Elle me marque, dans ses indignes lettres, que vous êtes aussi en colère contre moi qu’elle-même. Et quelle est ma faute ? De vous avoir suppliés tous deux de me déterrer quelque commissionnaire sage, intelligent, qui puisse servir pour elle et pour moi. Pardonnez, je vous en conjure, si je répands dans votre sein généreux mes plaintes et mes larmes. Si j’ai tort, dites-le-moi ; je vous soumets ma conduite : c’est à un ami tel que vous qu’il faut demander des reproches quand on a fait des fautes. Que Mme Denis vous montre toutes mes lettres ; vous n’y verrez que l’excès de l’amitié, la crainte de ne pas faire assez pour elle, une confiance sans bornes, l’envie d’arranger mon bien en sa faveur, en cas que je sois forcé de fuir et qu’on me confisque mes rentes (comme on le peut, et comme on me l’a fait appréhender), un sacrifice entier de mon bonheur au sien, à sa santé, à ses goûts. Elle aime Paris ; elle est accoutumée à rassembler du monde chez elle ; sa santé lui a rendu Paris encore plus nécessaire. J’ai pour mon partage la solitude, le malheur, les souffrances, et j’adoucis mes maux par l’idée qu’elle restera à Paris, dans une fortune assez honnête que je lui ai assurée, fortune très-supérieure à ce que j’ai reçu de patrimoine.
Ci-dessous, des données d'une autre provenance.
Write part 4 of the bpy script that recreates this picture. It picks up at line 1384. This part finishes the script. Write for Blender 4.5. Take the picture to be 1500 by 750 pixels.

Enfin, mon adorable ami, condamnez-moi si j’ai tort. Je vous avoue que j’ai besoin d’un peu de patience ; il est dur de se voir traiter ainsi par une personne qui m’a été si chère. Il ne me restait que vous et elle, et je souffrais mes malheurs avec courage quand j’étais soutenu par ces deux appuis. Vous ne m’abandonnerez pas ; vous me conserverez une amitié dont vous m’honorez dès notre enfance. Adieu, mon cher ange. J’ai fait évanouir entièrement la persécution que le fanatisme allait exciter contre moi jusque dans Colmar, au sujet de cette prétendue Histoire universelle ; mais j’aurais mieux aimé être excommunié que d’essuyer les injustices qu’une nièce, qui me tenait lieu de fille, a ajoutées à mes malheurs.

Mille tendres respects à Mme d’Argental.